O PCP não foi consultado pelo PS durante o processo que se arrasta há meses para escolher os novos juízes do Tribunal Constitucional. Mas o Bloco de Esquerda foi ouvido. O tema pode provocar tensão entre as forças políticas que apoiam o Governo, uma vez que Jerónimo de Sousa assume que, se não foi ouvido, considera que o PCP foi “discriminado”.
Estas declarações do secretário-geral do PCP foram feitas numa entrevista ao Observador realizada esta quinta-feira e que será publicada no sábado. Apesar de ainda não ter discutido o tema “coletivamente”, no âmbito do partido, Jerónimo de Sousa afirma: “O problema, por enquanto, não foi colocado, mas tenho esta opinião pessoal. De facto, a não consideração do PCP e a consideração de outros tem este caráter discriminatório”.
O líder comunista foi claro quanto ao processo que envolve os dois maiores partidos, PS e PSD. Dos cinco juízes que serão substituídos após a votação da próxima quarta-feira, o PS indica três nomes e o PSD dois. Do lado da esquerda, os socialistas podem incluir na sua “quota” juízes ou juristas com sensibilidades próximas do PCP ou do BE. Mas os comunistas não chegaram sequer a ser sondados, segundo o secretário-geral.

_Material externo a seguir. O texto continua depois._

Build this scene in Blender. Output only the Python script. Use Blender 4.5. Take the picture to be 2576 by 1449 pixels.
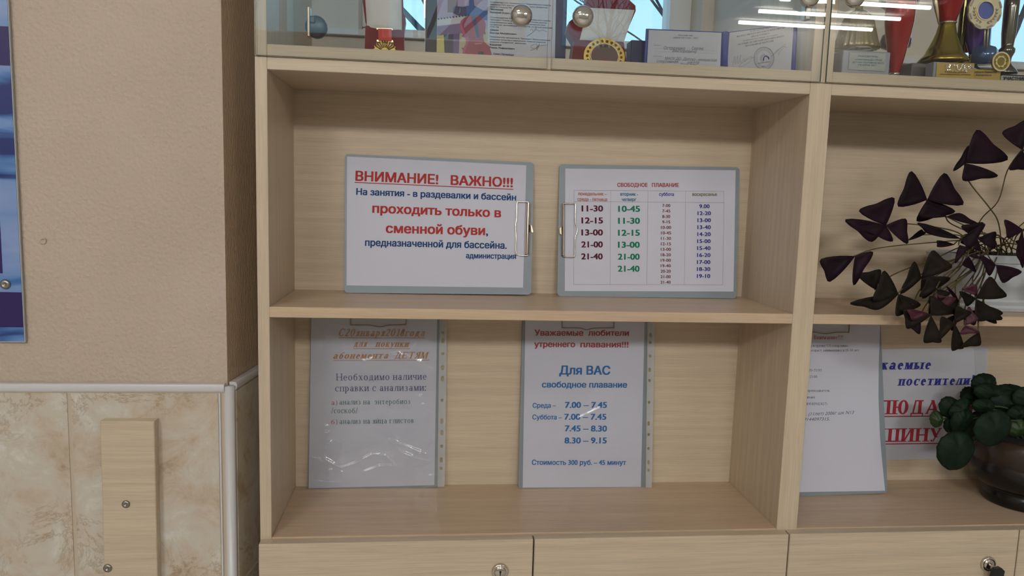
import bpy, bmesh, math, random
from mathutils import Vector, Matrix, noise
from mathutils.geometry import delaunay_2d_cdt
import numpy as np
for o in list(bpy.data.objects): bpy.data.objects.remove(o, do_unlink=True)
S = bpy.context.scene
COL = S.collection
W_PX, H_PX = 2576, 1449
# ------------------------------------------------------------------ camera
CAM = Vector((0.22749, -1.07216, 0.50506))
YAW, PITCH, ROLL, F = 0.1061, -0.1221, 0.0298, 1888.75
_f = Vector((math.sin(YAW)*math.cos(PITCH), math.cos(YAW)*math.cos(PITCH), math.sin(PITCH)))
_r0 = Vector((math.cos(YAW), -math.sin(YAW), 0)); _u0 = _r0.cross(_f)
_r = _r0*math.cos(ROLL)+_u0*math.sin(ROLL); _u = -_r0*math.sin(ROLL)+_u0*math.cos(ROLL)
cd = bpy.data.cameras.new('camera'); cam = bpy.data.objects.new('camera', cd); COL.objects.link(cam)
cam.matrix_world = Matrix(((_r.x, _u.x, -_f.x, CAM.x), (_r.y, _u.y, -_f.y, CAM.y), (_r.z, _u.z, -_f.z, CAM.z), (0, 0, 0, 1)))
cd.sensor_width = 36; cd.lens = F*36/W_PX; cd.clip_start = 0.02; cd.clip_end = 100
S.camera = cam
# ------------------------------------------------------------------ world, lamps, exposure
S.view_settings.view_transform = 'Standard'; S.view_settings.look = 'None'
S.view_settings.gamma = 1; S.view_settings.use_curve_mapping = False
S.view_settings.exposure = -0.09
wd = bpy.data.worlds.new('sky'); S.world = wd; wd.use_nodes = True
nt = wd.node_tree; nt.nodes.clear()
_o = nt.nodes.new('ShaderNodeOutputWorld'); _b = nt.nodes.new('ShaderNodeBackground'); _b.inputs[1].default_value = 1.75
_t = nt.nodes.new('ShaderNodeTexCoord'); _s = nt.nodes.new('ShaderNodeSeparateXYZ'); _c = nt.nodes.new('ShaderNodeValToRGB')
nt.links.new(_t.outputs['Generated'], _s.inputs[0]); nt.links.new(_s.outputs[2], _c.inputs[0])
nt.links.new(_c.outputs[0], _b.inputs[0]); nt.links.new(_b.outputs[0], _o.inputs[0])
_e = _c.color_ramp.elements
_e[0].position = 0.0; _e[0].color = (.45, .62, .72, 1); _e[1].position = 0.8; _e[1].color = (.10, .30, .75, 1)
_n = _e.new(.2); _n.color = (.40, .72, .90, 1); _n = _e.new(.35); _n.color = (.33, .65, .92, 1)
def area(name, loc, sx, sy, power, col, target):
    l = bpy.data.lights.new(name, 'AREA'); l.shape = 'RECTANGLE'; l.size = sx; l.size_y = sy; l.energy = power; l.color = col
    o = bpy.data.objects.new(name, l); COL.objects.link(o); o.location = loc
    o.rotation_euler = (Vector(target)-Vector(loc)).to_track_quat('-Z', 'Y').to_euler()
    return o
WARM = (1.0, .985, .97)
area('hall_lamp_light', (-1.6, -5.1, 2.27), 1.2, .3, 68, WARM, (.3, 0, .3))
area('hall_lamp_light', (.7, -5.1, 2.27), 1.2, .3, 54, WARM, (.3, 0, .3))
area('hall_lamp_light', (3.3, -5.1, 2.34), 1.2, .3, 20, WARM, (.3, 0, .3))
area('hall_lamp_light', (-.9, -2.3, 2.36), 1.2, .35, 12, WARM, (-.3, -1, 0))

# ------------------------------------------------------------------ projection helpers (pixel -> point at a given depth)
def ray(x, y): return _f + _r*((x-1288)/F) - _u*((y-724.5)/F)
def aty(x, y, Y): d = ray(x, y); return CAM + d*((Y-CAM.y)/d.y)
def atz(x, y, Z): d = ray(x, y); return CAM + d*((Z-CAM.z)/d.z)
class Plane:
    def __init__(s, a, b, c):      # a->b along u, c gives v
        s.o = Vector(a); s.u = (Vector(b)-s.o).normalized(); v = Vector(c)-s.o
        s.v = (v - s.u*v.dot(s.u)).normalized(); s.n = s.u.cross(s.v)
        if s.n.dot(CAM-s.o) < 0: s.n = -s.n
    def uv(s, x, y):
        d = ray(x, y); t = (s.o-CAM).dot(s.n)/d.dot(s.n); q = CAM+d*t-s.o
        return (q.dot(s.u), q.dot(s.v))
    def pt(s, u, v, off=0): return s.o+s.u*u+s.v*v+s.n*off
    def px(s, x, y, off=0): u, v = s.uv(x, y); return s.pt(u, v, off)

# ------------------------------------------------------------------ materials
MATS = {}
def mat(name, col=(.5, .5, .5), rough=.5, metal=0., spec=.5, coat=0., **k):
    if name in MATS: return MATS[name]
    m = bpy.data.materials.new(name); m.use_nodes = True; b = m.node_tree.nodes['Principled BSDF']
    b.inputs['Base Color'].default_value = (*col, 1); b.inputs['Roughness'].default_value = rough
    b.inputs['Metallic'].default_value = metal; b.inputs['Specular IOR Level'].default_value = spec
    b.inputs['Coat Weight'].default_value = coat
    if k.get('trans'): b.inputs['Transmission Weight'].default_value = k['trans']
    if k.get('alpha') is not None: b.inputs['Alpha'].default_value = k['alpha']
    if k.get('emit'): b.inputs['Emission Color'].default_value = (*k['emit'], 1); b.inputs['Emission Strength'].default_value = k['es']
    if k.get('sheen'): b.inputs['Sheen Weight'].default_value = k['sheen']
    MATS[name] = m; return m
def nodes(m): return m.node_tree.nodes, m.node_tree.links, m.node_tree.nodes['Principled BSDF']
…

“Não estamos a negociar. Não negociámos o processo. Obviamente, a iniciativa teria de partir do PS, que tem os três lugares”, afirmou Jerónimo de Sousa ao Observador. E acrescentou: “Estamos para verificar o que vai acontecer. Como disse, não levantamos a bandeira como uma questão de fundo, mas não sei se o PS vai ficar com três lugares, se vai repartir com outra força política…”
Bloco de Esquerda: “Fomos incluídos nas conversações”
O mal-estar evidenciado por Jerónimo de Sousa não tem a ver apenas com o facto de os comunistas terem sido excluídos, mas por saber que o Bloco estava dentro do processo, como deu a entender o líder do PCP na mesma entrevista. Pedro Filipe Soares, líder parlamentar do BE, confirmou isso mesmo esta quinta-feira, a meio da tarde, ao Observador, quando ainda não se conheciam os nomes dos futuros juízes:
Do ponto de vista numérico somos dispensáveis, mas politicamente fomos incluídos nas conversações, embora nada esteja ainda fechado”.
Jerónimo de Sousa não assume que esta atitude do PS vá prejudicar a confiança entre as partes, “mas regista”, disse ao Observador. “Neste momento não temos [qualquer juiz no TC]. Já tivemos, durante anos. Não era um militante do partido. Tratando-se dessas instituições sem poder deliberativo e governativo, uma coisa é estarmos a lutar por isso, outra coisa é sermos discriminados.”
Os nomes que irão a votos serão conhecidos esta sexta-feira. Na terça-feira, os eventuais futuros cinco juízes do Tribunal Constitucional serão chamados à 1.ª comissão parlamentar para serem ouvidos pelos deputados. Neste momento, estão em causa cinco dos treze juízes do TC, dos quais 10 são indicados pela Assembleia da República e três são cooptados pelos seus pares.
Quando o PC tinha força no TC
Até 2009, o PS incluía o PCP no processo de escolha de juízes do Tribunal Constitucional, o que aconteceu com os conselheiros Guilherme da Fonseca (que entrou em novembro de 1993) e Mário Torres (dezembro de 2002). Aliás, este último foi mesmo negociado pelos comunistas com António Costa, que era então o líder parlamentar socialista. Em março deste ano, o deputado do PCP António Filipe recordava estes factos ao Observador e admitia que o regresso dessa tradição fazia “sentido”, desconhecendo que o processo teria este desfecho.
Quando Mário Torres saiu, por renúncia, os socialistas indicaram para o seu lugar Catarina Sarmento e Castro, que tinha estado nos gabinetes de dois executivos PS e era filha do socialista Osvaldo Castro. Quebrou-se uma tradição que já vinha de trás. A presença de um nome próximo do PCP no coletivo de juízes do Palácio Ratton aconteceu logo no primeiro momento do TC. Vital Moreira, que tinha sido deputado comunista, foi indicado para o primeiro coletivo do Tribunal Constitucional, em 1983, embora o processo também não tenha sido pacífico.